Find an area you can help with and do it. Open source is about collaboration and open participation. Try to make your code look like what already exists and submit a pull request.

The list of issues is a good place to start, especially the ones tagged as "help wanted" (but don't let that stop you from looking at others). If you're looking for additional ideas, the code includes TODO comments for minor to major improvements. Grep is your friend.

Additional tests are rewarded with an immense amount of positive karma.

More documentation or updates/fixes to existing documentation are also very welcome. However, if submitting a PR consisting of documentation changes only, please try to ensure that the change is significantly more substantial than one or two lines. For example, working through an install document and making changes and updates throughout as you find issues is worth a PR. For typos and other small changes, either contact one of the developers, or if you think it's a significant enough error to cause problems for other users, please feel free to open an issue.

Find us at the Witnet community Gitter chat room.

This contribution guide is based on Grin's.

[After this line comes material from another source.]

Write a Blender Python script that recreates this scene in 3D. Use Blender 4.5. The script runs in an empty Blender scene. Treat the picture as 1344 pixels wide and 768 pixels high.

We have lots of respect for that project.

How to write a git-commit message

The goal of these conventions is keeping a healthy commit history in this project. People interested in the project should be able to get a clear picture of the project status right from our commit history.

Re-establishing the context of a piece of code is wasteful. We can’t avoid it completely, so our efforts should go to reducing it [as much] as possible. Commit messages can do exactly that and as a result, a commit message shows whether a developer is a good collaborator.

-- Peter Hutterer

Conventions

  • Separate subject from body with a blank line
  • Limit the subject line to 50 characters
  • Capitalize the subject line
  • Do not end the subject line with a period
  • Use the imperative mood in the subject line
  • Wrap the body at 72 characters
  • Use the body to explain what and why instead of how
  • Categorize changes in the body: feature, break(<category>), fix #<issue no>

Example:

Demonstrate conventions used in commit messages

This commit is to demonstrate the conventions used in this project 
when writing commit messages.

- feature: *Categorized Changes* Lines that begin with a `- <tag>:` can
be used to categorize changes.

- break(P2P): This item is an example of a *scoped* and categorized
change.
  - **Why** the breaking change was necessary.
  - **What** the users should do about it.

- fix #123

You can also put github-flavored markdown code snippets.

Our conventions for writing git-commit messages are based on Chris Beams' post and git-changelog's project.